William Giraldi, a prose writer and fiction editor for the journal AGNI at Boston University, agrees. “Teaching is the perfect job for a writer. I cherish my teaching job because I worked construction out in the sun and snow for a year,” he says. “Even if I could support myself writing, I would continue to teach. No matter how important writing is to your life, you can’t do it all day long.”

But while many derive inspiration from teaching, or turn to it for its flexibility and steady income, such positions are often not very lucrative and demand an enormous time commitment. Writers can spend so much time cobbling together enough teaching gigs to pay the bills that they’re left with no time to do the work that the teaching was meant to support in the first place.

McMeel believes that writers should steer clear of academia. Instead “get out in the world and mix it up, get your hands dirty, get your ass kicked a little bit,” he says. “Adults who have been in jobs that require risk are way more likely to have stories of failure and glory and betrayal and redemption than young adults in high school and college.”

On this point, Page agrees. “I think to round out your writing, you need to be bigger than yourself, to help people achieve what they want in life, support them, and understand them. Hopefully, it will all come back to you.”
Schnur says that this is the biggest issue for writers: “to realize that all the stuff that goes into getting to their desks is as important as what they actually do once they’re at their desks.”

We live in a culture that doesn’t always “take seriously or value [a writers] profound need to write,” she says, adding that for many of us, “writing is as necessary as eating and sleeping.”

That is why so many writers learn to set the alarm for an hour earlier, steal an hour between classes, or earn a sabbatical after years of hard work. It’s not self-discipline but love, noted Annie Dilliard, who said writing “is like rearing children-willpower has very little to do with it.”
Giraldi puts it this way: “If you tell me you’re trying to find time to write, that’s like saying ‘I’m trying to work it out with my husband.’ You can’t try; you have to make it happen.”

Like other forms of love-marriage, parenthood-writing is about deep commitment. Balances are negotiated, sacrifices are made, but in the end it is necessity that dictates what gets done. “Writers don’t chose the task of writing,” says Giraldi. “It chooses them.”

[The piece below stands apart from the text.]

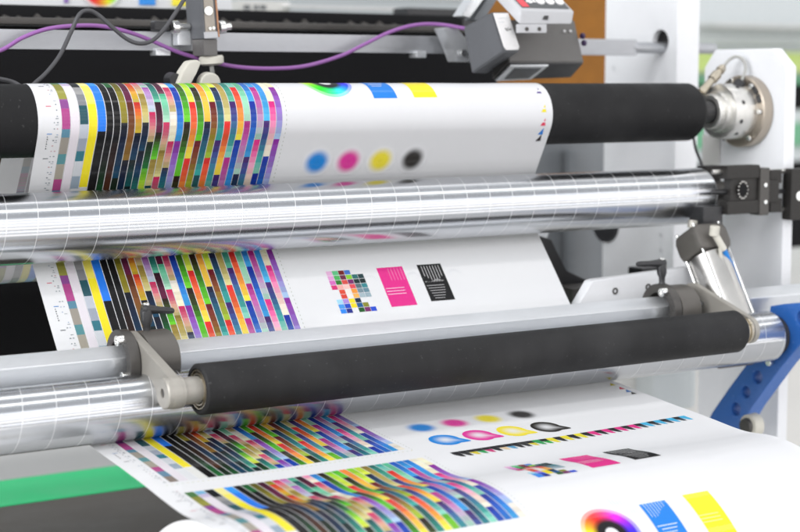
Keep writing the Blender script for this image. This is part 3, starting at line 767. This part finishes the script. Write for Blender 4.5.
# things in the shade behind the paper, right
t = thing('shaded_bracket', at(556, 270, 1.13), 'dark angled bracket in the shade between paper and grey plate', 'bracket')
build('web_plate', prism([at(x, y, 1.13) for x, y in ((541, 236), (552, 240), (566, 272), (596, 284), (596, 330), (560, 330))], (0, .03, 0), .001), M['black_plastic'], t)
build('foot', box(at(585, 292, 1.11), (.05, .03, .012), None, .001), M['dark_steel'], t)
o = build('black_block', box(at(646, 271, 1.15), (.026, .02, .008), None, .001), M['black_plastic']); tag(o, 'small black block lying behind the white mounting plate', 'block')
t = thing('rear_plate', (1.0, 1.36, -.5), 'grey brushed metal plate in the shade behind the right roller ends', 'plate')
build('sheet', box((1.02, 1.36, -.135), (.26, .012, .21), None, .001), M['grey_plate'], t)
for px in (572, 628):
    a, b = at(px, 150, 1.345), at(px-4, 312, 1.345)
    build('rib', box((a+b)/2, (.010, .012, abs(a.z-b.z)), None, .002), M['grey_plate'], t)

# ------------------------------------------------------------------ rail with sensors
YR = 1.214
a, b = at(0, 30, YR), at(0, 48, YR); zc = (a.z+b.z)/2; zh = .0150
xr = at(637, 42, YR).x
t = thing('sensor_rail', (.6, YR+.004, zc), 'flat aluminium rail with round end across the top, in front of black panel', 'rail')
bm = bmesh.new(); add_box(bm, Vector(((xr-.12)/2, YR+.004, zc)), (xr+.12, .008, zh), None, .0005); build('flat_bar', bm, M['rail_alu'], t)
build('round_end', cyl((xr-.002, YR+.004, zc), (1.126, YR+.004, zc), .0052), M['rail_alu'], t)
for x0, w in ((153, 15), (412, 12)):
    p = at(x0+w/2, 50, YR); build('tab', box(Vector((p.x, YR+.0005, zc-zh*.56)), (w*.00085, .012, .006), None, .0006), M['alu_bar'], t)

def pxprism(pts, vec, bev=.0006): return prism([at(*p) for p in pts], vec, bev)
# left sensor
Ys = 1.178
t = thing('edge_sensor', at(205, 30, Ys), 'small grey edge sensor hanging from the rail above the colour chart', 'sensor')
build('housing', pxprism([(199, -30, Ys), (204.3, 39, Ys), (218.8, 38, Ys), (213, -30, Ys)], (0, .030, 0), .001), M['sensor_grey'], t)
build('faceplate', pxprism([(202.4, -20, Ys-.0008), (205.8, 33, Ys-.0008), (215.8, 32.5, Ys-.0008), (211.5, -20, Ys-.0008)], (0, .0012, 0), .0003), M['sensor_plate'], t)
build('bezel', pxprism([(204.2, 32, Ys-.0013), (204.7, 38.6, Ys-.0013), (218.4, 37.8, Ys-.0013), (217.6, 31.4, Ys-.0013)], (0, .0012, 0), .0003), M['box_grey'], t)
build('side_strip', pxprism([(213.6, -20, Ys-.001), (218.4, 37, Ys-.001), (220, 37, Ys-.001), (215.4, -20, Ys-.001)], (0, .01, 0), .0003), M['copper_edge'], t)
for x, y, r in ((208, 11, .0036), (209.5, 28.5, .0014), (213, 28, .0014)):
    bm = bmesh.new(); hexbolt(bm, at(x, y, Ys-.0006), (0, -1, 0), r, .0016); build('screw', bm, M['chrome'], t)
build('lower_housing', pxprism([(203.5, 39, Ys+.002), (204.5, 56, Ys+.002), (218, 56, Ys+.002), (217.5, 38.5, Ys+.002)], (0, .022, 0), .001), M['sensor_mid'], t)
p = at(211, 57, Ys+.012)
build('cable_gland', lathe(p+Vector((0, 0, .001)), (.08, 0, -1), [(0, .0088), (.0015, .0098), (.006, .0096), (.0075, .007)], 32), M['cream'], t)
build('tail', tube([p+Vector((0, 0, -.004)), at(212, 70, Ys+.012), at(214, 84, Ys+.02)], .0018, 10), M['pale_cable'], t)
for x0, x1 in ((172, 190), (218, 231)):
    a = at(x0, 27.5, YR-.012); b = at(x1, 26.5, YR-.012)
    bm = bmesh.new(); add_cyl(bm, a, b, .0028, 20); add_cyl(bm, a, a+(b-a)*.35 if x0 < 200 else a+(b-a)*.5, .0052, 24); build('clamp_screw', bm, M['chrome'], t)
build('clamp_foot', box(at(182, 38, YR-.006), (.012, .010, .012), None, .0008), M['alu_bar'], t)
build('clip', box(at(160, 26, YR-.004), (.013, .010, .0075), None, .0012), M['black_plastic'], t)
# cream clip below it
t = thing('web_guide_finger', at(190, 72, 1.15), 'cream plastic guide finger over the black roller under the small sensor', 'guide')
build('finger', pxprism([(177, 86, 1.15), (183, 71, 1.15), (190, 61, 1.15), (198, 59.5, 1.15), (202, 63, 1.15), (196, 74, 1.15), (191, 86, 1.15)], (0, .012, 0), .0015), M['cream'], t)
build('knob', lathe(at(211, 84, 1.15), (0, 1, .1), [(0, .007), (.001, .0085), (.008, .0085), (.009, .007)], 32), M['cream'], t)
build('pivot', lathe(at(176, 80, 1.155), (0, 1, 0), [(0, .005), (.01, .006)], 24), M['black_plastic'], t)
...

And like any relationship, the bargain goes both ways. You, too, must chose writing, by setting aside the time, money, and energy it takes to stay committed.
“You have to be willing to spend serious time-as serious as that of the writing itself-teasing apart what you need in order to get writing,” says Schnur, whether that means a babysitter, an editor, or a workspace.  “It’s a recipe,” she says, “that you need to be constantly adjusting.”